By Nicole Jao
NEW YORK (Reuters) -Oil prices rose on Monday as the lingering impact of Hurricane Francine on output in the U.S. Gulf of Mexico offset lingering concerns about Chinese demand ahead of this week’s U.S. Federal Reserve interest rate cut decision.
futures for November settled at $72.75 a barrel, up $1.14, or 1.59%. October futures settled at $70.09, up $1.44, or 2.1%.
“We still have the remnants of the storm,” said Matt Smith, chief oil analyst at Kpler. “The impact is more on the production side than on the refining side. That’s why it’s leaning a bit bullish.”

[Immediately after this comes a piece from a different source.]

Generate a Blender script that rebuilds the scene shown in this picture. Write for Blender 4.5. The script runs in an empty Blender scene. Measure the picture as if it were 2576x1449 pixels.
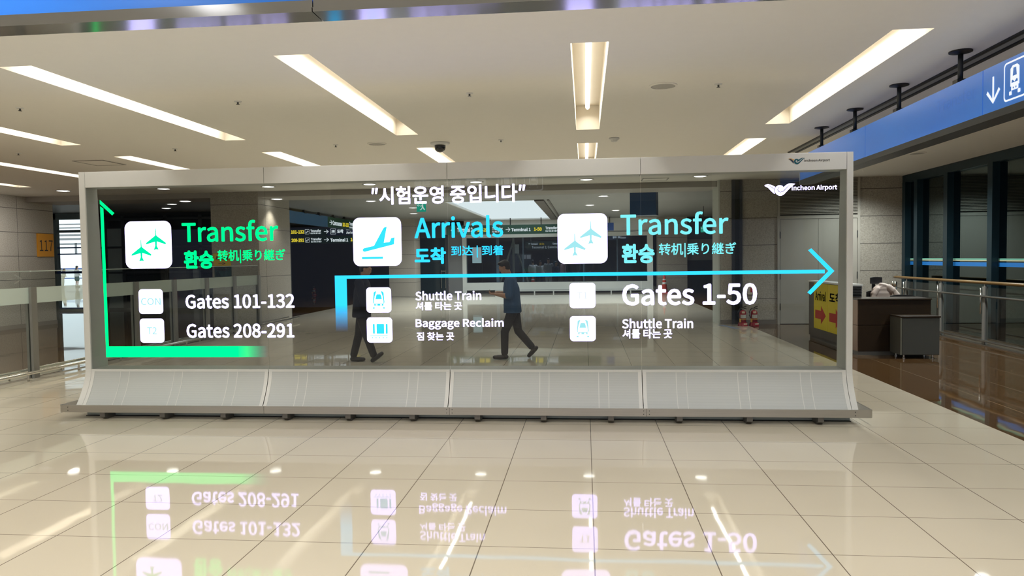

More than 12% of crude production and 16% of production in the US Gulf of Mexico remained offline in the aftermath of Hurricane Francine, the US Bureau of Safety and Environmental Enforcement (BSEE) said on Monday.
Overall, however, the market remained cautious ahead of Wednesday’s Federal Reserve interest rate decision.
Traders are increasingly betting on a Fed rate cut of 50 basis points (bps) instead of 25 basis points, as shown by the CME FedWatch tool that tracks Fed funds futures.
Lower interest rates generally lower the cost of borrowing, which can stimulate economic activity and increase demand for oil.
“A quarter percent Fed rate cut could increase traders’ concerns about the pace of oil demand growth,” Clay Seigle, an oil market strategist, said in an email.
The market could see conflicting trends if the Fed implements a more aggressive rate cut, Seigle said.
“Bulls will be more confident of resilient oil demand with a soft landing, while bears pushing spreads into contango will welcome lower physical costs,” Seigle said.
Contango is when first month contracts are cheaper than future months.
Weaker Chinese economic data over the weekend dampened market sentiment, with low growth prospects in the world’s second-largest economy reinforcing doubts about oil demand, IG market strategist Yeap Jun Rong said in an email.
Industrial production growth in China, the world’s biggest oil importer, slowed to the lowest level in five months in August, while retail sales and new home prices continued to weaken.
Chinese oil refinery output also fell for a fifth month as weak fuel demand and export margins curbed production.
Brent and WTI each rose about 1% last week but remain well below their August averages of $78.88 and $75.43 per barrel respectively, after a price decline around the start of this month, partly driven by demand concerns.